Mit der Pensionierung 1999 zog es den dreifachen Familienvater Gaisbauer weg aus Wien nach Krems, in die Heimat seiner Frau und zur Kunst. Später in seiner Ö1-Karriere leitete er die Abteilung Religion. In der Pension schrieb er zuerst Bücher über Papst Johannes XXIII., später Kinderbücher für seine vier Enkeltöchter und widmete sich seiner Leidenschaft, der Kunst. Zum 80er schenkte er sich einen Geschichtensammelband. „Schonungslos zärtlich“ versammelt unterschiedlichste Texte von ihm, auch von einigen seiner „Menschenbilder“, etwa jenen über die Malerin Marie-Louise von Motesiczky. Gaisbauer ist immer noch treuer Ö1-Hörer („Ich höre ausschließlich Ö1“), es gibt längst ein „Menschenbild“ über ihn, das am 20. Mai erneut ausgestrahlt wird. Er betont, er habe der Redaktion in 20 Jahren keinen Vorschlag für die Sendung unterbreitet, „ich mische mich da nicht ein“. Womit er sich aber nicht anfreunden konnte, sind die neuen Kennmelodien aller Ö1-Sendungen. „Ich war stinkwütend, dass sie auch die Melodie der ,Menschenbilder‘ geändert haben.
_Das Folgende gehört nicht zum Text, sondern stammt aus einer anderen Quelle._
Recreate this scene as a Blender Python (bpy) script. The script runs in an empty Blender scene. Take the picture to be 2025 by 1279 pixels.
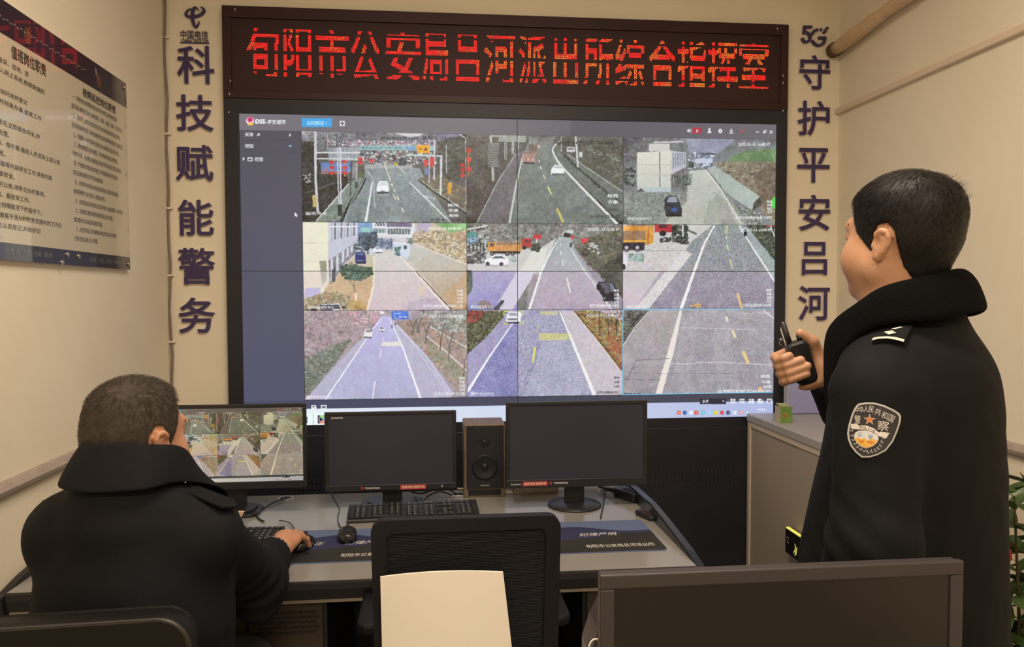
import bpy, bmesh, math, random
import numpy as np
from mathutils import Vector, Matrix
from mathutils.bvhtree import BVHTree
random.seed(7); np.random.seed(7)
SC = bpy.context.scene
COL = SC.collection
R_ = math.radians

# ------------------------------------------------------------------ camera, exposure, lamps
SC.view_settings.view_transform = 'Standard'
SC.view_settings.look = 'None'
SC.view_settings.exposure = 0.0
SC.view_settings.gamma = 1.0
SC.view_settings.use_curve_mapping = False
F_PX, YAW, PITCH, ROLL, CAM_Z = 1519.0, 0.101489, -0.039718, -0.0023662, 1.53
_f = np.array([math.sin(YAW)*math.cos(PITCH), math.cos(YAW)*math.cos(PITCH), math.sin(PITCH)])
_r = np.array([math.cos(YAW), -math.sin(YAW), 0.0]); _u = np.cross(_r, _f)
_r, _u = math.cos(ROLL)*_r+math.sin(ROLL)*_u, -math.sin(ROLL)*_r+math.cos(ROLL)*_u
cam_data = bpy.data.cameras.new('camera'); cam = bpy.data.objects.new('camera', cam_data); COL.objects.link(cam)
cam_data.sensor_fit = 'HORIZONTAL'; cam_data.sensor_width = 36.0; cam_data.lens = F_PX/2025*36
cam_data.clip_start = 0.05
cam.matrix_world = Matrix(((_r[0], _u[0], -_f[0], 0), (_r[1], _u[1], -_f[1], 0), (_r[2], _u[2], -_f[2], CAM_Z), (0, 0, 0, 1)))
SC.camera = cam
def ray(x, y): return _f+_r*(x-1012.5)/F_PX-_u*(y-639.5)/F_PX
def onY(x, y, Y): d = ray(x, y); return d*Y/d[1]+np.array([0, 0, CAM_Z])
def onX(x, y, X): d = ray(x, y); return d*X/d[0]+np.array([0, 0, CAM_Z])
def onZ(x, y, Z): d = ray(x, y); return d*(Z-CAM_Z)/d[2]+np.array([0, 0, CAM_Z])
def pix(P):
    d = np.array(P, float)-np.array([0, 0, CAM_Z]); z = d@_f
    return 1012.5+F_PX*(d@_r)/z, 639.5-F_PX*(d@_u)/z

world = bpy.data.worlds.new('world'); SC.world = world; world.use_nodes = True
world.node_tree.nodes['Background'].inputs[0].default_value = (0.9, 0.8, 0.65, 1)
world.node_tree.nodes['Background'].inputs[1].default_value = 0.02
LAMP_COL = (1.0, 0.835, 0.675)
LAMPS = [((0.25, 1.40, 3.06), (1.2, 0.3), 41.0), ((0.35, -0.75, 3.06), (1.2, 0.3), 59.0)]   # ceiling panel lamps
for _l, _s, _p in LAMPS:
    ld = bpy.data.lights.new('ceiling_light', 'AREA'); ld.shape = 'RECTANGLE'; ld.size, ld.size_y = _s
    ld.energy = _p; ld.color = LAMP_COL
    lo = bpy.data.objects.new('ceiling_light_source', ld); lo.location = (_l[0], _l[1], _l[2]-0.02); COL.objects.link(lo)

# ------------------------------------------------------------------ helpers
def lin(c):
    c = np.asarray(c, float)/255.0
    return np.where(c <= 0.04045, c/12.92, ((c+0.055)/1.055)**2.4)
def s2l(r, g, b): return tuple(lin((r, g, b)))
def mat(name, col, rough=0.5, metal=0.0, var=0.0, scale=8.0, bump=0.0, bscale=60.0, coat=0.0, emit=None, estr=1.0, sss=0.0, spec=0.5, stretch=None):
    m = bpy.data.materials.new(name); m.use_nodes = True
    nt = m.node_tree; b = nt.nodes['Principled BSDF']; I = b.inputs
    I['Base Color'].default_value = (*col, 1); I['Roughness'].default_value = rough; I['Metallic'].default_value = metal
    I['Specular IOR Level'].default_value = spec
    if coat: I['Coat Weight'].default_value = coat; I['Coat Roughness'].default_value = 0.03
    if sss: I['Subsurface Weight'].default_value = sss; I['Subsurface Radius'].default_value = (0.012, 0.005, 0.003); I['Subsurface Scale'].default_value = 0.5
    if emit is not None:
        I['Emission Color'].default_value = (*emit, 1); I['Emission Strength'].default_value = estr
    if var or bump:
        tc = nt.nodes.new('ShaderNodeTexCoord')
        src = tc.outputs['Object']
        if stretch:
            mp = nt.nodes.new('ShaderNodeMapping'); mp.inputs['Scale'].default_value = stretch
            nt.links.new(src, mp.inputs['Vector']); src = mp.outputs['Vector']
    if var:
        n = nt.nodes.new('ShaderNodeTexNoise'); n.inputs['Scale'].default_value = scale; n.inputs['Detail'].default_value = 5
        nt.links.new(src, n.inputs['Vector'])
        r = nt.nodes.new('ShaderNodeValToRGB')
        r.color_ramp.elements[0].position = 0.3; r.color_ramp.elements[1].position = 0.7
        r.color_ramp.elements[0].color = (*[max(0, c*(1-var)) for c in col], 1)
        r.color_ramp.elements[1].color = (*[min(1, c*(1+var)) for c in col], 1)
        nt.links.new(n.outputs['Fac'], r.inputs['Fac']); nt.links.new(r.outputs['Color'], I['Base Color'])
    if bump:
        n2 = nt.nodes.new('ShaderNodeTexNoise'); n2.inputs['Scale'].default_value = bscale; n2.inputs['Detail'].default_value = 4
        nt.links.new(src, n2.inputs['Vector'])
        bp = nt.nodes.new('ShaderNodeBump'); bp.inputs['Strength'].default_value = bump; bp.inputs['Distance'].default_value = 0.01
        nt.links.new(n2.outputs['Fac'], bp.inputs['Height']); nt.links.new(bp.outputs['Normal'], I['Normal'])
    return m
def emission_attr(name, rough=0.35, strength=1.0):
    """a lit screen: what it shows comes from the mesh's colour attribute"""
    m = bpy.data.materials.new(name); m.use_nodes = True; nt = m.node_tree; b = nt.nodes['Principled BSDF']
    a = nt.nodes.new('ShaderNodeAttribute'); a.attribute_name = 'picture'
    b.inputs['Base Color'].default_value = (0.01, 0.01, 0.012, 1); b.inputs['Roughness'].default_value = rough
    b.inputs['Specular IOR Level'].default_value = 0.3
    nt.links.new(a.outputs['Color'], b.inputs['Emission Color']); b.inputs['Emission Strength'].default_value = strength
    return m
def color_attr(name, rough=0.5, coat=0.0):
    m = bpy.data.materials.new(name); m.use_nodes = True; nt = m.node_tree; b = nt.nodes['Principled BSDF']
    a = nt.nodes.new('ShaderNodeAttribute'); a.attribute_name = 'picture'
    nt.links.new(a.outputs['Color'], b.inputs['Base Color']); b.inputs['Roughness'].default_value = rough
    if coat: b.inputs['Coat Weight'].default_value = coat; b.inputs['Coat Roughness'].default_value = 0.02
    return m

class MB:
    """collects shapes for ONE mesh"""
    def __init__(s): s.v = []; s.f = []; s.mi = []; s.sm = []
    def add(s, v, f, mi=0, smooth=False):
        k = len(s.v); s.v += [tuple(map(float, p)) for p in v]
        for q in f: s.f.append(tuple(int(i)+k for i in q)); s.mi.append(mi); s.sm.append(smooth)
        return s
    def box(s, c, d, rz=0.0, mi=0, rx=0.0):
        hx, hy, hz = d[0]/2, d[1]/2, d[2]/2; M = Matrix.Rotation(rz, 3, 'Z') @ Matrix.Rotation(rx, 3, 'X')
        v = [M @ Vector((x*hx, y*hy, z*hz))+Vector(c) for x in (-1, 1) for y in (-1, 1) for z in (-1, 1)]
        return s.add(v, [(0, 1, 3, 2), (4, 6, 7, 5), (0, 4, 5, 1), (2, 3, 7, 6), (0, 2, 6, 4), (1, 5, 7, 3)], mi)
    def span(s, a, b, mi=0):
        return s.box([(a[i]+b[i])/2 for i in range(3)], [abs(b[i]-a[i]) for i in range(3)], 0, mi)
    def prism(s, poly, axis, a, b, mi=0, smooth=False):
        """extrudes a 2-D polygon along an axis from a to b"""
        n = len(poly); put = {'x': lambda p, t: (t, p[0], p[1]), 'y': lambda p, t: (p[0], t, p[1]), 'z': lambda p, t: (p[0], p[1], t)}[axis]
        s.add([put(p, a) for p in poly]+[put(p, b) for p in poly], [tuple(range(n))[::-1], tuple(range(n, 2*n))], mi)
        k = len(s.v)-2*n
        for i in range(n):
            j = (i+1) % n; s.f.append((k+i, k+j, k+n+j, k+n+i)); s.mi.append(mi); s.sm.append(smooth)
        return s
    def tube(s, path, r, seg=10, mi=0, cap=True):
        P = [Vector(p) for p in path]; n = len(P); rr = r if isinstance(r, (list, tuple)) else [r]*n
        k = len(s.v); up = None
        for i in range(n):
            t = (P[min(i+1, n-1)]-P[max(i-1, 0)]).normalized()
            if up is None: up = t.orthogonal().normalized()
            up = (up-t*up.dot(t)).normalized(); w = t.cross(up)
            for j in range(seg):
                a = 2*math.pi*j/seg; s.v.append(tuple(P[i]+(up*math.cos(a)+w*math.sin(a))*rr[i]))
        for i in range(n-1):
            for j in range(seg):
                a, b = k+i*seg+j, k+i*seg+(j+1) % seg
                s.f.append((a, b, b+seg, a+seg)); s.mi.append(mi); s.sm.append(True)
        if cap:
            s.f.append(tuple(k+j for j in range(seg))[::-1]); s.f.append(tuple(k+(n-1)*seg+j for j in range(seg))); s.mi += [mi, mi]; s.sm += [False, False]
        return s
    def lathe(s, prof, c=(0, 0, 0), seg=32, mi=0, sx=1.0, sy=1.0):
        k = len(s.v); n = len(prof)
        for r, z in prof:
            for j in range(seg):
                a = 2*math.pi*j/seg; s.v.append((c[0]+r*math.cos(a)*sx, c[1]+r*math.sin(a)*sy, c[2]+z))
        for i in range(n-1):
            for j in range(seg):
                a, b = k+i*seg+j, k+i*seg+(j+1) % seg
                s.f.append((a, b, b+seg, a+seg)); s.mi.append(mi); s.sm.append(True)
        s.f.append(tuple(k+j for j in range(seg))[::-1]); s.f.append(tuple(k+(n-1)*seg+j for j in range(seg))); s.mi += [mi, mi]; s.sm += [False, False]
        return s
    def ball(s, c, r, seg=16, rings=10, mi=0):
        r = r if isinstance(r, (tuple, list)) else (r, r, r); k = len(s.v)
        for i in range(rings+1):
            p = math.pi*i/rings
            for j in range(seg):
                a = 2*math.pi*j/seg
                s.v.append((c[0]+r[0]*math.sin(p)*math.cos(a), c[1]+r[1]*math.sin(p)*math.sin(a), c[2]+r[2]*math.cos(p)))
        for i in range(rings):
            for j in range(seg):
                a, b = k+i*seg+j, k+i*seg+(j+1) % seg
                s.f.append((a, a+seg, b+seg, b)); s.mi.append(mi); s.sm.append(True)
        return s
    def mesh(s, name):
        m = bpy.data.meshes.new(name); m.from_pydata(s.v, [], s.f)
        m.polygons.foreach_set('material_index', s.mi); m.polygons.foreach_set('use_smooth', s.sm); m.update()
        return m
def rrect(w, h, r, n=5, cx=0, cy=0):
    p = []
    for sx, sy, a0 in ((1, 1, 0), (-1, 1, 90), (-1, -1, 180), (1, -1, 270)):
        for i in range(n+1):
            a = R_(a0+90*i/n); p.append((cx+sx*(w/2-r)+r*math.cos(a), cy+sy*(h/2-r)+r*math.sin(a)))
    return p
def tag(o, label=None, cat=None, group=None, kind=None):
    if label: o['label'] = label
    if cat: o['category'] = cat
    if group: o['group'] = group
    if kind: o['kind'] = kind
    return o
def thing(name, label, cat, loc=(0, 0, 0), rz=0.0, group=None):
    o = bpy.data.objects.new(name, None); o.empty_display_size = 0.05; COL.objects.link(o)
    o.location = loc; o.rotation_euler = (0, 0, rz); return tag(o, label, cat, group)
def part(name, mb, m, parent=None, bevel=0.0, label=None, loc=None, rot=None, kind=None):
    me = mb.mesh(name) if isinstance(mb, MB) else mb
    o = bpy.data.objects.new(name, me); COL.objects.link(o)
    for x in (m if isinstance(m, (list, tuple)) else [m]): me.materials.append(x)
    if parent: o.parent = parent
    if loc is not None: o.location = loc
    if rot is not None: o.rotation_euler = rot
    if bevel:
        b = o.modifiers.new('bevel', 'BEVEL'); b.width = bevel; b.segments = 2; b.limit_method = 'ANGLE'; b.angle_limit = R_(40)
    return tag(o, label, None, None, kind)
def solo(name, mb, m, label, cat, loc=(0, 0, 0), rz=0.0, bevel=0.0, group=None):
    o = part(name, mb, m, None, bevel, None, loc, (0, 0, rz)); return tag(o, label, cat, group)
def structure(name, mb, m, bevel=0.0): return part(name, mb, m, None, bevel, kind='structure')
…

An die neue will ich mich nicht gewöhnen.“

Termin: Zum 35. Geburtstag der Ö1-Reihe „Menschenbilder“ diskutieren Hubert Gaisbauer, Monika Sommer (Haus der Geschichte), Autorin und Journalistin Anna Goldenberg sowie Petra Herczeg, Heinz Janisch und Rainer Rosenberg, die seit vielen Jahren Porträts für die Reihe gestalten. Moderation: Johann Kneihs. Do, 2. Mai, 19 h, Radiokulturhaus, Tickets: www.radiokulturhaus.at

ZUR PERSON

Hubert Gaisbauer (*1939 in Linz) war ab 1967 einer der Mitbegründer der ORF-Radioprogramme Ö1 und Ö3. Er entwickelte u. a. die Sendungen „Menschenbilder“ und die Ö3-„Musicbox“ und war jahrelang Leiter der Jugend- und Gesellschaftsabteilung und bis zu seiner Pensionierung 1999 der Religion.

Soeben erschienen ist sein neues Buch „Schonungslos zärtlich“ (Tyrolia, 24,95 €).